HOW MUCH APPREHENSION DO YOU HAVE GOING TO TALLADEGA AFTER SUCH A GREAT START TO THE CHASE? “I hadn’t really thought about it much, I’m thinking about it now.  I’ll probably be glued to Jimmie, no matter where he’s at. If him and Greg and I can just stay together, and make sure we either all avoid or either all get in the same wrecks, then we'll probably be all right. If I'm running fifth and Jimmie falls back to 40th to ride around and watch some action, I will probably be following him back there, and vice-versa, I assume. If somebody said, ‘Hey, will you take 10th at Talladega, right now? You don't have to run the race.’ I’d take in it a heartbeat. I’d pay a million dollars for it, because you just don’t know what’s going to happen there. But as it stands, when you go there and race, and – if I’ve got a shot to win the thing, it could be awesome. But that place, there's a lot that you can’t control and you have to respect that, you know?”

 

MATT KENSETH – No. 17 DeWalt Ford Fusion (finished 5th) – “We just got behind in the pits and then I spun out that one time – I don’t know if that was my fault or what really happened to be honest with you there.
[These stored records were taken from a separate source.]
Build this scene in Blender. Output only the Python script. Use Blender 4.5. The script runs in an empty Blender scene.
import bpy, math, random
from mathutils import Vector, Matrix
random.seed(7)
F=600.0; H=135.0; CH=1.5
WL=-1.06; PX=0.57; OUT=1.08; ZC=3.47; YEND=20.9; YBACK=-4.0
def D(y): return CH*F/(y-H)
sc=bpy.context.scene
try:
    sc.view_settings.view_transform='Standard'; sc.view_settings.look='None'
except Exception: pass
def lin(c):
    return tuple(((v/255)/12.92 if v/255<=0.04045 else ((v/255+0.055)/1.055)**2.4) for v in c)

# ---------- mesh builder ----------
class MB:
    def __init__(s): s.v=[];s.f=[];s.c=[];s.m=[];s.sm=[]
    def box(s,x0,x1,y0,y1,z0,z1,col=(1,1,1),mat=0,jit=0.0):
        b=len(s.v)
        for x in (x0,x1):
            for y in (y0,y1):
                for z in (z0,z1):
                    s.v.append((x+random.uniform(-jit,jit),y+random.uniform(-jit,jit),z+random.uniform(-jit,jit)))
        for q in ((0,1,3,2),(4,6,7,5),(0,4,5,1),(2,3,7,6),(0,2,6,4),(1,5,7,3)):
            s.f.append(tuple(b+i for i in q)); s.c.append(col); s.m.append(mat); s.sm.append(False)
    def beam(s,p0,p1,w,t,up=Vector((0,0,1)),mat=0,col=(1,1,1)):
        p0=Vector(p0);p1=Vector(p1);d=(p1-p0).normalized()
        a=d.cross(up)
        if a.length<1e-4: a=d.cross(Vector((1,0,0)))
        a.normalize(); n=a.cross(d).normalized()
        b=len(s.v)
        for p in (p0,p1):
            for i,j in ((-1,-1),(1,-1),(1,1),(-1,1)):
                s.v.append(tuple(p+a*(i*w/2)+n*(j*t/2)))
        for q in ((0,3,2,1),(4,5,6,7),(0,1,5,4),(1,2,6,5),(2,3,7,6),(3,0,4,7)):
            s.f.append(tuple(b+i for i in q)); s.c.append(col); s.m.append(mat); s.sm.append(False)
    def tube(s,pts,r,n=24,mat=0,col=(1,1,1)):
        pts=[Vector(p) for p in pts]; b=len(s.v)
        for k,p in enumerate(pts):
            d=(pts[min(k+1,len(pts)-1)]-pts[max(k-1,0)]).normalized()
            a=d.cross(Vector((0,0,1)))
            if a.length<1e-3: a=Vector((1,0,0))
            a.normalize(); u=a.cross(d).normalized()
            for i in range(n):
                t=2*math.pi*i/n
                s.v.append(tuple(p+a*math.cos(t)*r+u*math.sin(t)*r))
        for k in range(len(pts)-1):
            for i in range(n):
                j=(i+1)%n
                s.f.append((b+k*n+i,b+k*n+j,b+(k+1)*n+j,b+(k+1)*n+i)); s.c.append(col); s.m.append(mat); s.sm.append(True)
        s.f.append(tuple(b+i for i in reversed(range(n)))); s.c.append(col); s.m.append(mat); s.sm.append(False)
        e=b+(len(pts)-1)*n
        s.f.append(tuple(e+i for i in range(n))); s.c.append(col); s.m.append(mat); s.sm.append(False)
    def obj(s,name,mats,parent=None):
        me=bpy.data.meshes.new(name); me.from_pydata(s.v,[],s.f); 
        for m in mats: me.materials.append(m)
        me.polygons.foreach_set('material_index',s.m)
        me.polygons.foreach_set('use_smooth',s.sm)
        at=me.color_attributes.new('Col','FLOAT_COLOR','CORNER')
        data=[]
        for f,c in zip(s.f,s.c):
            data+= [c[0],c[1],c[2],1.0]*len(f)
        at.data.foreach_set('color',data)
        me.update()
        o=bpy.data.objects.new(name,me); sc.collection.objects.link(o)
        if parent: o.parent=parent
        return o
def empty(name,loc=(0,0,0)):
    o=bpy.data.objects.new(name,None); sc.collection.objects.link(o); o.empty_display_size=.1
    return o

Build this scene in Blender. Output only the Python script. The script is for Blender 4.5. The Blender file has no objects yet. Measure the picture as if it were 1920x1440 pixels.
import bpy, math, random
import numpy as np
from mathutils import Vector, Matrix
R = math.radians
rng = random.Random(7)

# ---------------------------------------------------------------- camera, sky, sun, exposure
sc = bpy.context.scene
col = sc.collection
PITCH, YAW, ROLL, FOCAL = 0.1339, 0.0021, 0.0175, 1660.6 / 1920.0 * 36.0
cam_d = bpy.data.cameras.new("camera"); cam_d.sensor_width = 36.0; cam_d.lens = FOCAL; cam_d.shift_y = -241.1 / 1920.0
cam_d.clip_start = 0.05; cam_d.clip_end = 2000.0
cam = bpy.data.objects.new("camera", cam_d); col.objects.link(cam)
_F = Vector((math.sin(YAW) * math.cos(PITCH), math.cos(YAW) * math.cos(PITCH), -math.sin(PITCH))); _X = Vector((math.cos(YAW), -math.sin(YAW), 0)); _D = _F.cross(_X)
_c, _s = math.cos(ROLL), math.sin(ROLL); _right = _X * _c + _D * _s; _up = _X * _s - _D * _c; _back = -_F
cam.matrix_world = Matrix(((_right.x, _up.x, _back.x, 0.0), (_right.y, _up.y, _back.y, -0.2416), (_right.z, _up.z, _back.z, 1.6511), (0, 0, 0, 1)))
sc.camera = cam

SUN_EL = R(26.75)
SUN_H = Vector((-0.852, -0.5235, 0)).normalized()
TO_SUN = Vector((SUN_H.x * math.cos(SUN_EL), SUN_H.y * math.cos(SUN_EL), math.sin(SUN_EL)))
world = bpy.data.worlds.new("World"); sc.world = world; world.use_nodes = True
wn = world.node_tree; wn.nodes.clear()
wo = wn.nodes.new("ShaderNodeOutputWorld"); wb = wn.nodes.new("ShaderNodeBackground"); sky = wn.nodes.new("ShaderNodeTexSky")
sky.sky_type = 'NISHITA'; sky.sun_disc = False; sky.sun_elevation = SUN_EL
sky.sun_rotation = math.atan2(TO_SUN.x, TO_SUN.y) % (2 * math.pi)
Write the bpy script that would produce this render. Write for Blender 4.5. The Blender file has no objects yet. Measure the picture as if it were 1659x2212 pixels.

There was just too much ground to make up. It’s just hard to get back in the front, harder than it’s ever been, and to come back through and get fifth is a pretty big accomplishment, I think.”

 

CAN YOU TALK ABOUT THE TWO STRAIGHT SOLID FINISHES AFTER WHAT HAPPENED AT NEW HAMPSHIRE TO START THE CHASE? “We have, but you know I really think we probably would’ve gotten the most points for leading the most laps. I don’t know, I think we would’ve ran in the top three. With 10 races to go and being so far behind from New Hampshire, you just can’t afford to have any mistakes. We’ll just move on from here and dig hard next week, and try to get ’em again.”

 

DAVID RAGAN – No. 6 AAA Insurance Ford Fusion (finished 8th) – “It was kind of what we needed. We’ve had some pretty good cars the last few weeks and hadn’t had the finishes we deserved. Today we made our AAA Ford better throughout the day and the guys had great pit stops there at the end when it counted. We had a sixth- to a 10th-place car, I think, and track position meant a lot at the end. I am happy to get a top 10.”

 

ON NOT TRYING TO GET TOO MUCH OUT OF HIS CAR. “I’ve learned that you only drive as hard as what you car’s capable of going, and I think we had a sixth- to a 10th-place car today and that’s where we finished. When you get in trouble is when try to get more than what your car’s got. I’ve learned that from a lot of guys – Jimmy [Fennig, crew chief] and Jack [Roush, owner] and a lot of different people. But, it’s solid. It’s not where we want to be, we want to be up there racing for the win, but we’ve just got to start somewhere.”